Brian Friel estrenó Translations en 1981. ¿Qué le impidió, pues, escribirla en irlandés y en inglés, si ese era su tema, el conflicto entre ambos idiomas? ¿Miedo a que no le entendieran en el Reino Unido o en Norteamérica? Muy posiblemente. Allá cada uno, pero eso pesa en la recepción de la obra.

He leído en algún lado que Translations llegaba a España por vez primera. No es cierto: Pere Planella la estrenó en el País Vasco en 1987, con el grupo Tantaka, los del Florido pensil, y con el título de Agur, Eire, agur. En dos versiones: en castellano la primera, y en euskera (los irlandeses) y en castellano (los soldados) la segunda, que es lo lógico.

Translations pasa por ser la obra maestra de Friel: yo me quedo, de lejos, con Dancing at Lughnasa, que el Lliure (de nuevo en manos de Planella) estrenó como Dança d'agost; muy superior, para mi gusto, en conflicto dramático y en fuerza emocional.

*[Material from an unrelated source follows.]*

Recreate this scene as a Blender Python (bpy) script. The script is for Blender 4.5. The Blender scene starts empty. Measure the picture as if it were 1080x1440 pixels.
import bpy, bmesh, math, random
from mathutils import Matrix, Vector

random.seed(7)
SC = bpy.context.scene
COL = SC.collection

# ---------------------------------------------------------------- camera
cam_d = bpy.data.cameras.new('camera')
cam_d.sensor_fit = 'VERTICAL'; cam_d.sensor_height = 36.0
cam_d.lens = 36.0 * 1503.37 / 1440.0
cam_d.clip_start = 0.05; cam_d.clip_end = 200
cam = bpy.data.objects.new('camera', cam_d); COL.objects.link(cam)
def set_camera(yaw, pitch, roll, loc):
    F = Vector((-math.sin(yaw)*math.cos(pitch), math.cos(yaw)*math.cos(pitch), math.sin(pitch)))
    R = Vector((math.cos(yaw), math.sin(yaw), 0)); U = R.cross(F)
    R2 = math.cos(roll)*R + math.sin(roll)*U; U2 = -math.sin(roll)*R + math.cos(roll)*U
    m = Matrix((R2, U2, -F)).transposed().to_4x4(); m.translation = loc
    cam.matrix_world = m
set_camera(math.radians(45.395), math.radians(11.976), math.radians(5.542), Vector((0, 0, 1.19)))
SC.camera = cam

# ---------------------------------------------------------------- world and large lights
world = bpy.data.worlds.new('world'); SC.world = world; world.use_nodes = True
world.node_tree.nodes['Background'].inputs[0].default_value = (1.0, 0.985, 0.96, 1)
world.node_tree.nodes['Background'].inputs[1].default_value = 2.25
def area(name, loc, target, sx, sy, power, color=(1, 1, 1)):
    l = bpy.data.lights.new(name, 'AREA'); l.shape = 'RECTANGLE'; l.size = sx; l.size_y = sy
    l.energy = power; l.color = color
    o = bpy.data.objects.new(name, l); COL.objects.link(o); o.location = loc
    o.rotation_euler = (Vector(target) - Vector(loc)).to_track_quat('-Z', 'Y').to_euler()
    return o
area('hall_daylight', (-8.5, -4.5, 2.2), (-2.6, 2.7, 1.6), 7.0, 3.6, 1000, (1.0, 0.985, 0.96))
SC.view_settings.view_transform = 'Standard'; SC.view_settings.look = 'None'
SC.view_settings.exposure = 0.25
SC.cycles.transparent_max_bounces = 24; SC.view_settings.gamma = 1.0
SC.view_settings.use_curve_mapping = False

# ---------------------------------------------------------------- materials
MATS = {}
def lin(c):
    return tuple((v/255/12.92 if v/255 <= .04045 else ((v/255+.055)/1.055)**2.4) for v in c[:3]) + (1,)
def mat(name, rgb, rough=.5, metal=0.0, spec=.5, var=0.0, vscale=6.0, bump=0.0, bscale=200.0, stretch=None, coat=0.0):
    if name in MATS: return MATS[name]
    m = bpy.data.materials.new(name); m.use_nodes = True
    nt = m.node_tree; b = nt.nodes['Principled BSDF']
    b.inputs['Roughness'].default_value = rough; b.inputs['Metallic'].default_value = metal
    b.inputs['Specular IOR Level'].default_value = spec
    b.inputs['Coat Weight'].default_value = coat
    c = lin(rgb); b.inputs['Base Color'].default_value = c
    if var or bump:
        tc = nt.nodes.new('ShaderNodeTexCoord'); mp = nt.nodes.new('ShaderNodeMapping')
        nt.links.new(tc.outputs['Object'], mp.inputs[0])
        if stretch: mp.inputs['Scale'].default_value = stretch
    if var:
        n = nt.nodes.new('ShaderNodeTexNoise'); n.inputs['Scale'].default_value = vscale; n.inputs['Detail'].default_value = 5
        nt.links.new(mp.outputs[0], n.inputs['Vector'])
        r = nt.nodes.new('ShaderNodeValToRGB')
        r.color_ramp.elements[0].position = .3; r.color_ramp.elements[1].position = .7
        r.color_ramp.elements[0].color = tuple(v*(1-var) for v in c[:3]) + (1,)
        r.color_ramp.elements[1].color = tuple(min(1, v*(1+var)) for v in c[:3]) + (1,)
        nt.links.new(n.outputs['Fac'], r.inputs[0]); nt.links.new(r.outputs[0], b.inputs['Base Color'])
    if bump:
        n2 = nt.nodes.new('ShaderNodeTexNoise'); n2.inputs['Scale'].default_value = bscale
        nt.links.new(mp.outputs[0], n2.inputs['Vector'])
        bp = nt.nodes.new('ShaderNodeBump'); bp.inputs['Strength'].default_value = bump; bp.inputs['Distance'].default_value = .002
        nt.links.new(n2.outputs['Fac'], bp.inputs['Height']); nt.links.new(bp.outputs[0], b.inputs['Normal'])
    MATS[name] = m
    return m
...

Bien está que el Nacional nos haya traído al Abbey Theater con Translations (texto sólido, interpretaciones modélicas, suave sopor), aunque, puestos a pedir, quizá la jugada maestra, el toque de riesgo, hubiera sido traer -vía coproducción- las Comedias bárbaras, de Valle-Inclán, que Calixto Bieito montó con esta compañía para el Festival de Edimburgo, y que se llevó en Dublín todos los premios del año.